What is needed:
Which lines include the word "scene"? Copy each of them.

Provided material:
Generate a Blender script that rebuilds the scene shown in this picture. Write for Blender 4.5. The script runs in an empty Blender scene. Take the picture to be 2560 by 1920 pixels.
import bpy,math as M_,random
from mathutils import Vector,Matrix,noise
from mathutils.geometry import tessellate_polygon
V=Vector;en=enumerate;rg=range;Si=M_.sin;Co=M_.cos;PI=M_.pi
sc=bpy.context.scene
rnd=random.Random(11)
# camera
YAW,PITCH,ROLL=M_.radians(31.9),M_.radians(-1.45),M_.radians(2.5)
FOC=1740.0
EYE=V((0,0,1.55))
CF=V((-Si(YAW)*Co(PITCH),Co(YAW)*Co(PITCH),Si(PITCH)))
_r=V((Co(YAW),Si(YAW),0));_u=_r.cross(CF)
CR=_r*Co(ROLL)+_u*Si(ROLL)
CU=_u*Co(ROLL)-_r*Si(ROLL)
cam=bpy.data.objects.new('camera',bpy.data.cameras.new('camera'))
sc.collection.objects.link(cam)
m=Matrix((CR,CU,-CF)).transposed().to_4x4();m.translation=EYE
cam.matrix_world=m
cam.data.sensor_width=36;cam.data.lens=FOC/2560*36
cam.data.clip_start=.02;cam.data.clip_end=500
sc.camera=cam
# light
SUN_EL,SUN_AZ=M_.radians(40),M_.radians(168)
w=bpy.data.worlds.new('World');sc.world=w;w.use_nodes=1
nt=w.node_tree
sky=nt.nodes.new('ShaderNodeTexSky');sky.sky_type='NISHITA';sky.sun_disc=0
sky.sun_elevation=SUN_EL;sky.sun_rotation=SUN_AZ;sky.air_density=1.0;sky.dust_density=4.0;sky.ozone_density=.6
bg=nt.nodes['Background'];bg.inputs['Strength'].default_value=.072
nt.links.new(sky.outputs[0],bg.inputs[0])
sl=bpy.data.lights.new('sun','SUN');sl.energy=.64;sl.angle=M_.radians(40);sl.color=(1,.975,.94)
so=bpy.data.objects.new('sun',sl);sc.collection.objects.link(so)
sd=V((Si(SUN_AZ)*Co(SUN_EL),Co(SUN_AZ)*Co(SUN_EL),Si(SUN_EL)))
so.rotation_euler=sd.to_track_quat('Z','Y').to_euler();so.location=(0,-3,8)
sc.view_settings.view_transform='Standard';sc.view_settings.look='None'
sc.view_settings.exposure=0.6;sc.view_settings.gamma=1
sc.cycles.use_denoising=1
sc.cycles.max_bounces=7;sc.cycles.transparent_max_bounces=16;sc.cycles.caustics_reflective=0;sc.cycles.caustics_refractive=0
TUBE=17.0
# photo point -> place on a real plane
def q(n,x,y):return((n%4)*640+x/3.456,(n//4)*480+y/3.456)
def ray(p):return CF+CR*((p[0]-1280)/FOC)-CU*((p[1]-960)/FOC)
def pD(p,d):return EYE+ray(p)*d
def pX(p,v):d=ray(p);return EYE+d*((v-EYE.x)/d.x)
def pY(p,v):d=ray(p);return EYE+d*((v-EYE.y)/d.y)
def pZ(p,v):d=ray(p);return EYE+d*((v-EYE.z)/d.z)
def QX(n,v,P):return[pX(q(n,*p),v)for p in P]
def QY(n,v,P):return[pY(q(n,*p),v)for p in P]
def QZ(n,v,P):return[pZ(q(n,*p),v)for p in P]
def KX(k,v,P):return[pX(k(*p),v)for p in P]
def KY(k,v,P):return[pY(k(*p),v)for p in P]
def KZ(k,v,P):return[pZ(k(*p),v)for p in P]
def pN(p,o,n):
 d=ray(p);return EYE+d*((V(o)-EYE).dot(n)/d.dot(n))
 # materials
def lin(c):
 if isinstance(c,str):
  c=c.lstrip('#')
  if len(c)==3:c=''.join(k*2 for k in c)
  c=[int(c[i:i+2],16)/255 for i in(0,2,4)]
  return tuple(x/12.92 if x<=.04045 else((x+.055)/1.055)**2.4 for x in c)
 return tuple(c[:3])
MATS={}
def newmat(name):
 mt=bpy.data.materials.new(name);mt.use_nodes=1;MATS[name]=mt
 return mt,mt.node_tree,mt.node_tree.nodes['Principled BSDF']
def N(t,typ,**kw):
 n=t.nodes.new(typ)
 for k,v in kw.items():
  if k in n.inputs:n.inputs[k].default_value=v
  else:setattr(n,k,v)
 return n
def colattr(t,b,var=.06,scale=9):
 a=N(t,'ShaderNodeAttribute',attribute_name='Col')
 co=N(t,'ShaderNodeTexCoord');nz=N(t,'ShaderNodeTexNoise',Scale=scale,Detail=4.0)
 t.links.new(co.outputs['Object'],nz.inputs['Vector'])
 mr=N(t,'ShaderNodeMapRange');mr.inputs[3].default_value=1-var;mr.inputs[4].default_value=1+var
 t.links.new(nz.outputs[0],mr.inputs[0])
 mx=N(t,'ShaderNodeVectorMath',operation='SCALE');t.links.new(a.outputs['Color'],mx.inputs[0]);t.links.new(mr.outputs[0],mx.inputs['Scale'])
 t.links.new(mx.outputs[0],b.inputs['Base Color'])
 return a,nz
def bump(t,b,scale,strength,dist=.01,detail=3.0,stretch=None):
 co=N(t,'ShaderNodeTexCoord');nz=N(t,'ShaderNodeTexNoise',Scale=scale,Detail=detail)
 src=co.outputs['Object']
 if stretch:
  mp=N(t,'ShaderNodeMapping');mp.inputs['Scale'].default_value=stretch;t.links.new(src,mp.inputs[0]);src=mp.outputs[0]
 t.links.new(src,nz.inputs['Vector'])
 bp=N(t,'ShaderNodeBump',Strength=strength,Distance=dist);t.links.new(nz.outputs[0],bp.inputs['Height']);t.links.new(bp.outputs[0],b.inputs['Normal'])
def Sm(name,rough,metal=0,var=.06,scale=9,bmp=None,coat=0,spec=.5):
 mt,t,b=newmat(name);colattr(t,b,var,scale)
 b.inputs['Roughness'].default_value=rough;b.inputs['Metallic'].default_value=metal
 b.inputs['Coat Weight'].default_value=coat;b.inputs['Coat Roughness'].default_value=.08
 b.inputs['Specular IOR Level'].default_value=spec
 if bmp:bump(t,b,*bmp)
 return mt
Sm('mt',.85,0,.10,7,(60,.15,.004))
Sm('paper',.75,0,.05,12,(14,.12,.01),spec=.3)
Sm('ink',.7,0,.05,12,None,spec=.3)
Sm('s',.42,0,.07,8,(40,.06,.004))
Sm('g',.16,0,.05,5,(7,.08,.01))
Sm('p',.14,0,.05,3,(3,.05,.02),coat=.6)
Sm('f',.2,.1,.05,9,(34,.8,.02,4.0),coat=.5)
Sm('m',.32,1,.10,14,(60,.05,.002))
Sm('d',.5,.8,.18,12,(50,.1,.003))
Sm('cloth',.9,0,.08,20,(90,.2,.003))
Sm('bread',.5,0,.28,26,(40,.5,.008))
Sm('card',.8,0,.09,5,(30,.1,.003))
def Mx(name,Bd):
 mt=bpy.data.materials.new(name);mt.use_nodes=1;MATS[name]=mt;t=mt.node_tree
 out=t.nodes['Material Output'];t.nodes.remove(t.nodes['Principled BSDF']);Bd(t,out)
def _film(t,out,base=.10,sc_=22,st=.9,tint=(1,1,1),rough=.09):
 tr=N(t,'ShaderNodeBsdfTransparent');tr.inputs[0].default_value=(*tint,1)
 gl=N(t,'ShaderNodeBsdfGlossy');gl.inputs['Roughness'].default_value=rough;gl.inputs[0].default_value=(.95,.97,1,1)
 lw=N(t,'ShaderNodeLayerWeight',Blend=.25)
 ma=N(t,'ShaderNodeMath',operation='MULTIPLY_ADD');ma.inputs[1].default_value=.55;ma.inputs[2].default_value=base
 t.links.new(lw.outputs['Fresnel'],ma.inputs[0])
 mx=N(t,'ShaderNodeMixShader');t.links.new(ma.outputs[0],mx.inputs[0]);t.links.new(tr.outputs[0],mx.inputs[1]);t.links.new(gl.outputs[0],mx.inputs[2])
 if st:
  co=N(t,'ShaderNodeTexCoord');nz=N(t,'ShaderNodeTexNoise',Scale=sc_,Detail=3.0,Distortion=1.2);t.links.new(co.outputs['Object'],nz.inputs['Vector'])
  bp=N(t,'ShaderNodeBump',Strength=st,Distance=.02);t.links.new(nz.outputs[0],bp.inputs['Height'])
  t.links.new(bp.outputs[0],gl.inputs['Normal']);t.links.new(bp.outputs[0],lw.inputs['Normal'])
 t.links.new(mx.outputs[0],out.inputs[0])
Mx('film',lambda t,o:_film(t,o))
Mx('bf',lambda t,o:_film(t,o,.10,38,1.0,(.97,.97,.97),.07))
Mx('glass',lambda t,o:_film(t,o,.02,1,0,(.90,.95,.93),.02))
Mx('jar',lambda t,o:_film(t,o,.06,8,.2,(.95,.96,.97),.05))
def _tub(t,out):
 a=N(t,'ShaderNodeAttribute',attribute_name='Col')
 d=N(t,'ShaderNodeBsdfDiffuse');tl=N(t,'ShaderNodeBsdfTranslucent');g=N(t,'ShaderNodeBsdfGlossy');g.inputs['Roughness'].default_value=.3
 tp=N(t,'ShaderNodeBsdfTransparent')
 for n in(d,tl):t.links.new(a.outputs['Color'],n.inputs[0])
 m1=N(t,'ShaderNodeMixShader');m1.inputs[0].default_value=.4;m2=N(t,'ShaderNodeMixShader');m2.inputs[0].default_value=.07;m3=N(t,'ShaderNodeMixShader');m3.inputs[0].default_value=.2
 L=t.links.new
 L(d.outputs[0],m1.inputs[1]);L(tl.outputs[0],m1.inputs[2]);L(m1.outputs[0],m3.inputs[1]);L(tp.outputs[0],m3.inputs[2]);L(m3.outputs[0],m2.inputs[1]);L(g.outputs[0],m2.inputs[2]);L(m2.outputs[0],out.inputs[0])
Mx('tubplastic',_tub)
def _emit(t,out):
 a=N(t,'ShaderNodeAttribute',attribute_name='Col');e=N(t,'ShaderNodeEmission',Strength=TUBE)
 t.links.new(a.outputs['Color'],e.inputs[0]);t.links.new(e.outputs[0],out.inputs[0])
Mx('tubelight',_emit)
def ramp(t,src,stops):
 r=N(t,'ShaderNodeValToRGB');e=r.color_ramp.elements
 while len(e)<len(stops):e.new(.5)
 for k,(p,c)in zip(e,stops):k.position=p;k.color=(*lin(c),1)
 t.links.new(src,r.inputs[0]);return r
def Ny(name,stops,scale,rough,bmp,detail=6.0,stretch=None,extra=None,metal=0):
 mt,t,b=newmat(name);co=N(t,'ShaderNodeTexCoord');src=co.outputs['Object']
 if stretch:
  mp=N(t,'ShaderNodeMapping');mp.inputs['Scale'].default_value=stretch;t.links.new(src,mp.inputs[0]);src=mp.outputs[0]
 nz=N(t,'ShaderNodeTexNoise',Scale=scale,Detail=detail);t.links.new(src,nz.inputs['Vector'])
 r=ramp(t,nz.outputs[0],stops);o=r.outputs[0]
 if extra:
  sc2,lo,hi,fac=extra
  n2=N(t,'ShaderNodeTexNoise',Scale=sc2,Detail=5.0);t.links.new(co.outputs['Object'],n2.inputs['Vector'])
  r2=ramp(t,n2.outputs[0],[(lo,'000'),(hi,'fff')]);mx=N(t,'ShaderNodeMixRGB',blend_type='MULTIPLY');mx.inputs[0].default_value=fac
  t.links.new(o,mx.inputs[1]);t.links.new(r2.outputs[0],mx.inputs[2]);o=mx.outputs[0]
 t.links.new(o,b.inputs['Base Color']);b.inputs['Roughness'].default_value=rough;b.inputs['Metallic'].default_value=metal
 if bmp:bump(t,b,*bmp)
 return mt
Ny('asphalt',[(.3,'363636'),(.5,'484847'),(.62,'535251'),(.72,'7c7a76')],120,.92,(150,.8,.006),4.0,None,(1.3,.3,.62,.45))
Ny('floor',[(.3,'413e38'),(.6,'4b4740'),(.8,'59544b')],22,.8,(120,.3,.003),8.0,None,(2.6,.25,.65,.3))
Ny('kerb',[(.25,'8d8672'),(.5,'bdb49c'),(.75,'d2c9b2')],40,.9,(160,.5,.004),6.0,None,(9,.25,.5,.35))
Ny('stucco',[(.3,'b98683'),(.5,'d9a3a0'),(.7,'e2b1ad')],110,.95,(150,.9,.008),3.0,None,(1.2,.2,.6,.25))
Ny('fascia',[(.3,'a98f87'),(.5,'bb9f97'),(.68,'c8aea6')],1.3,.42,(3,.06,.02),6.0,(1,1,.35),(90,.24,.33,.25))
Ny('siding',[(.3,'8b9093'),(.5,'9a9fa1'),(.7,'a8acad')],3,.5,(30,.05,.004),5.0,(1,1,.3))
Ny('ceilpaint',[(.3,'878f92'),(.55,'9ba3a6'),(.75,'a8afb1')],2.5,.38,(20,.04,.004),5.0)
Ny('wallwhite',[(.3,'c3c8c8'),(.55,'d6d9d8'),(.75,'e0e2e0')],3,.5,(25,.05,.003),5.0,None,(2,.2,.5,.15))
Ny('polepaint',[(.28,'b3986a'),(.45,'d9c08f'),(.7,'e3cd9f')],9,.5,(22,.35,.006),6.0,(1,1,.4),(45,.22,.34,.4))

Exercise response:
Generate a Blender script that rebuilds the scene shown in this picture. Write for Blender 4.5. The script runs in an empty Blender scene. Take the picture to be 2560 by 1920 pixels.
sc=bpy.context.scene